• WHAT THE TASK REQUIRES: Search the records for "picture". Copy every line where it appears.

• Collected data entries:
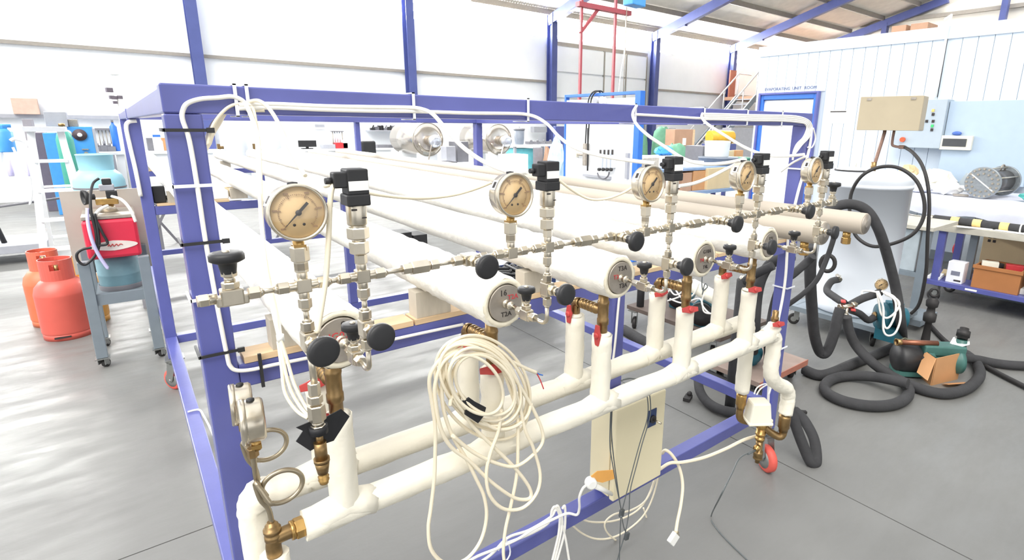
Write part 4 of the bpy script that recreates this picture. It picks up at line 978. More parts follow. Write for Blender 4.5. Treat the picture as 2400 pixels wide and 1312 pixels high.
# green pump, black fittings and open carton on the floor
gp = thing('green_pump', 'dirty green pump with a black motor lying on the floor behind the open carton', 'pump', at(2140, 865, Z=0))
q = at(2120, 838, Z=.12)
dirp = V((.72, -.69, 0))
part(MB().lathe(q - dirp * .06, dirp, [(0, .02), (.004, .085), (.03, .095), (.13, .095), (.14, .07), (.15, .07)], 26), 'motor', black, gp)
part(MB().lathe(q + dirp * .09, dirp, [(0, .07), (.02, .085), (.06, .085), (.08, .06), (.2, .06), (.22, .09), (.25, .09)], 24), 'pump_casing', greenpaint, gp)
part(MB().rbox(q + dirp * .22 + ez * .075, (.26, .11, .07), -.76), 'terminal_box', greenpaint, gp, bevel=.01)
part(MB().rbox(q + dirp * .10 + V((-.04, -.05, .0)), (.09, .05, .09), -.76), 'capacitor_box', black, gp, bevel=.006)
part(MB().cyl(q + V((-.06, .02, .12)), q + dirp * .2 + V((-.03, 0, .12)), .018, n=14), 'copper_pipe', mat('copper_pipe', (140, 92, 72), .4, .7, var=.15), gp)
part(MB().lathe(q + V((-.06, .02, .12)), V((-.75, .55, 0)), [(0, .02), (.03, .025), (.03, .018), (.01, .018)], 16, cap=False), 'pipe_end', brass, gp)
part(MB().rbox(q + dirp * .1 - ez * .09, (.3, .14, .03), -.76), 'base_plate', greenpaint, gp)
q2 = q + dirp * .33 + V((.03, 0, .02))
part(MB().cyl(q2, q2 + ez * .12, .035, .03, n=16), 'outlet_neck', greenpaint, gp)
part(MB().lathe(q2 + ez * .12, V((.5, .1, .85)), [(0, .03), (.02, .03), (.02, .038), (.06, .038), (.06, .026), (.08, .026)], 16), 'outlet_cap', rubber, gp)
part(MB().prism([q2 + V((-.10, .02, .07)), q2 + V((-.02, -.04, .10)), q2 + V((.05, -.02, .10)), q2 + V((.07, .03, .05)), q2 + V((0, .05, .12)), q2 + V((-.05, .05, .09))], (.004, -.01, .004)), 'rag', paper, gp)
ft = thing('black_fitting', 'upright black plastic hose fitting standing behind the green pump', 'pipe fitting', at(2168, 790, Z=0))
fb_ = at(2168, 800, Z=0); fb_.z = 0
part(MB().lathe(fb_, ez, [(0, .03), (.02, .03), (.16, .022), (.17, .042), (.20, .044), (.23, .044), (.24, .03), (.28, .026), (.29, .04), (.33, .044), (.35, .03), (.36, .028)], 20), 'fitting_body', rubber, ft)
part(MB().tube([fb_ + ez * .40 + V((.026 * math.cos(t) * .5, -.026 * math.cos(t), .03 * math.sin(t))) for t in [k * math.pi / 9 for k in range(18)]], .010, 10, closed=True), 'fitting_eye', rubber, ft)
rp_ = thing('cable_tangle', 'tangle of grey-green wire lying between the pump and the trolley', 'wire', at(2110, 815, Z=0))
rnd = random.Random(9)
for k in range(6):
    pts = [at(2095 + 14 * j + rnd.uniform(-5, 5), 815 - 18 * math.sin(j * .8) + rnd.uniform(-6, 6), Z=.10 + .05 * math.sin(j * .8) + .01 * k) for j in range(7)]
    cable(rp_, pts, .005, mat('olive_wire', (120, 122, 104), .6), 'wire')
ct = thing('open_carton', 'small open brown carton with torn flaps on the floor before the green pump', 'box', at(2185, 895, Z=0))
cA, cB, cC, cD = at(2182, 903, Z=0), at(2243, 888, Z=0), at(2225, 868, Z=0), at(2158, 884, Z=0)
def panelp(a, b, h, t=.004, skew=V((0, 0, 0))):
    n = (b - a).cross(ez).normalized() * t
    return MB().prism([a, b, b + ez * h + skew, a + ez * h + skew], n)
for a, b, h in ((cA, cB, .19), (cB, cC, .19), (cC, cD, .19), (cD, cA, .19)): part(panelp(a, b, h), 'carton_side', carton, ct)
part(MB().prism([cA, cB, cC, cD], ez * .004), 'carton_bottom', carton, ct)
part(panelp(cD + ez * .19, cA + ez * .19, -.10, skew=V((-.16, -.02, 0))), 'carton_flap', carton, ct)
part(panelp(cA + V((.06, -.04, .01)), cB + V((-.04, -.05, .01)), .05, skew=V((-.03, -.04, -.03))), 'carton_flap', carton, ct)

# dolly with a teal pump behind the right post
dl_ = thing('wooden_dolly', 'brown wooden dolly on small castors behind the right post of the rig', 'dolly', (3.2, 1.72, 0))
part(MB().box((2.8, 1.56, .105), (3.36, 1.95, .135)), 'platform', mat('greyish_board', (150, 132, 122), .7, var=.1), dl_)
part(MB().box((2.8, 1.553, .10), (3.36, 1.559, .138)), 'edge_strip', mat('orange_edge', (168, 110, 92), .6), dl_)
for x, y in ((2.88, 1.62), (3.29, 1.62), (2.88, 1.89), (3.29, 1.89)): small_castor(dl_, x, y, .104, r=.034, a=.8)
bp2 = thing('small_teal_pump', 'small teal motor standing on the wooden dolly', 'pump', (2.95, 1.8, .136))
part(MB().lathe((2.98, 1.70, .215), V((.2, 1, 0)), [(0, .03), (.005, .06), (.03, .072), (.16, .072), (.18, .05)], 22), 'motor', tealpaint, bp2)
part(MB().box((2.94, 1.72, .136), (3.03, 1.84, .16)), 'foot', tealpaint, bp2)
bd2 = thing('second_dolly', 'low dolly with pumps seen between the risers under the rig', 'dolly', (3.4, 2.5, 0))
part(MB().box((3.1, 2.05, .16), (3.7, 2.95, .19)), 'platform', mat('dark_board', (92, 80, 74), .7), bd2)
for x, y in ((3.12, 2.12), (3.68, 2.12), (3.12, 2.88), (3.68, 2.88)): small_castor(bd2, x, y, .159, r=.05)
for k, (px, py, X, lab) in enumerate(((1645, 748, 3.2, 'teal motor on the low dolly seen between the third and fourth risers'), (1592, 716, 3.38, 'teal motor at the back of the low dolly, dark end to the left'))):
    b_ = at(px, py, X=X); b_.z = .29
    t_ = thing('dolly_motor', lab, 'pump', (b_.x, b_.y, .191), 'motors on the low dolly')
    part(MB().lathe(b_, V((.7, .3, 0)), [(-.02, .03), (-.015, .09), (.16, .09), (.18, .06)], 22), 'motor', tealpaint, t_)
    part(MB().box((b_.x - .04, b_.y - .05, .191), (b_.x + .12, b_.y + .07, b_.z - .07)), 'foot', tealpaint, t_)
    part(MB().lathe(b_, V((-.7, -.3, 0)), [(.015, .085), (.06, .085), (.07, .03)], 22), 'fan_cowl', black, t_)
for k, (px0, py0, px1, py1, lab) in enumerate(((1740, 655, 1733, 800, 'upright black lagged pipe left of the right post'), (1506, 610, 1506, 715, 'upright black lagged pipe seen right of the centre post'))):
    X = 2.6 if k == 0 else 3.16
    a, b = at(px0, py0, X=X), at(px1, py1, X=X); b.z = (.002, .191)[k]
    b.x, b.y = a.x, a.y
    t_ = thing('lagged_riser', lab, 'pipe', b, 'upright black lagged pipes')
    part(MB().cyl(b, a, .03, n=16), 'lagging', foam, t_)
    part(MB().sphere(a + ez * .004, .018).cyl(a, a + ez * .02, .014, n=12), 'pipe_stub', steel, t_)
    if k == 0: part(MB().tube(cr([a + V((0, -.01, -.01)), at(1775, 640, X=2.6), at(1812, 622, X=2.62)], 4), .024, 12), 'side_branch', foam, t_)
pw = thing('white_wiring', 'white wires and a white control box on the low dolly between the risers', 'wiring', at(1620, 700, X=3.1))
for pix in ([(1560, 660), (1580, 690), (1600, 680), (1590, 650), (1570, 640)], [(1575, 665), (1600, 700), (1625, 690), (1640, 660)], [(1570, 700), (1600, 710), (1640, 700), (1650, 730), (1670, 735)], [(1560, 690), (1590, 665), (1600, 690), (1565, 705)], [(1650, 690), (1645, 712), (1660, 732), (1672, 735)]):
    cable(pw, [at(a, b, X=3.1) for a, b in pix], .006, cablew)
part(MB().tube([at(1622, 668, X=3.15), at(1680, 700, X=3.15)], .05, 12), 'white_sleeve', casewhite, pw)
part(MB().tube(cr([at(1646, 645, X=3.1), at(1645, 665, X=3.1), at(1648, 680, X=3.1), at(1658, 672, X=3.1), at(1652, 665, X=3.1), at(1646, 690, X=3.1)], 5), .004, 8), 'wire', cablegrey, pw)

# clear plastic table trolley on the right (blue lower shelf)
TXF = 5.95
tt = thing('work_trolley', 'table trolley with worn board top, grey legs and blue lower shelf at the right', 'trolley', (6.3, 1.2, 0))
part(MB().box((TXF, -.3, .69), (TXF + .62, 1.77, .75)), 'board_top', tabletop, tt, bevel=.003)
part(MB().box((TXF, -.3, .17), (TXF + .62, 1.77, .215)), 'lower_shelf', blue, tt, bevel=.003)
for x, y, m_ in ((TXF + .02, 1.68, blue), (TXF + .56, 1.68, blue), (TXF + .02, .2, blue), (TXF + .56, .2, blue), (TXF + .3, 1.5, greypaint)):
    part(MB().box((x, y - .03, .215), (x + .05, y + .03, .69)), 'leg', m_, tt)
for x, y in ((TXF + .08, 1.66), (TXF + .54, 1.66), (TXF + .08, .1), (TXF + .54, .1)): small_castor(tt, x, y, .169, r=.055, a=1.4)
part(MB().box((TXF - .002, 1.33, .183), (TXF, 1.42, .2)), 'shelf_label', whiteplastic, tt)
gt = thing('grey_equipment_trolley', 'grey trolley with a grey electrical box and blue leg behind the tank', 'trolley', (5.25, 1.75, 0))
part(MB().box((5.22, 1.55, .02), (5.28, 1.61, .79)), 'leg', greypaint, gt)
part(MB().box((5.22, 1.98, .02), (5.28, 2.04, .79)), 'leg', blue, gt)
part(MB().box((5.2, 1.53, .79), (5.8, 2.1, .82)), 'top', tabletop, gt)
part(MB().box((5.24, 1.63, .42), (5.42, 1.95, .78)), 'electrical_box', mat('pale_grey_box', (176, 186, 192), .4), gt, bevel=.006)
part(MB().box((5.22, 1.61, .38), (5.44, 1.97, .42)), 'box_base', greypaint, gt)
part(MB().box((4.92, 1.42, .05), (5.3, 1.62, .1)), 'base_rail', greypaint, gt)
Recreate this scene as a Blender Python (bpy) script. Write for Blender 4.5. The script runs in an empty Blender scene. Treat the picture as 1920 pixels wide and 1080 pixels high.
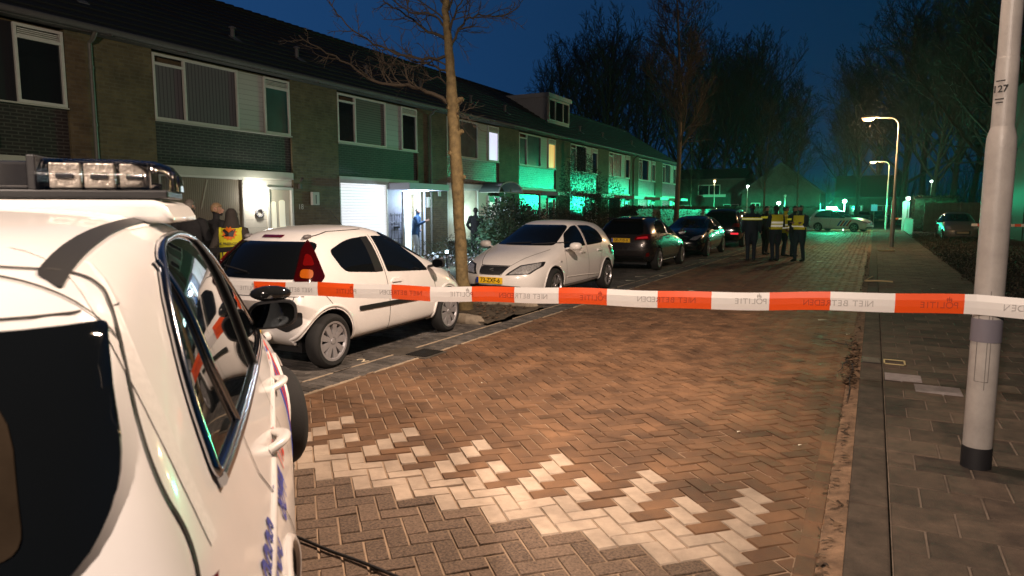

• TASK RESPONSE:
Write part 4 of the bpy script that recreates this picture. It picks up at line 978. More parts follow. Write for Blender 4.5. Treat the picture as 2400 pixels wide and 1312 pixels high.
Recreate this scene as a Blender Python (bpy) script. Write for Blender 4.5. The script runs in an empty Blender scene. Treat the picture as 1920 pixels wide and 1080 pixels high.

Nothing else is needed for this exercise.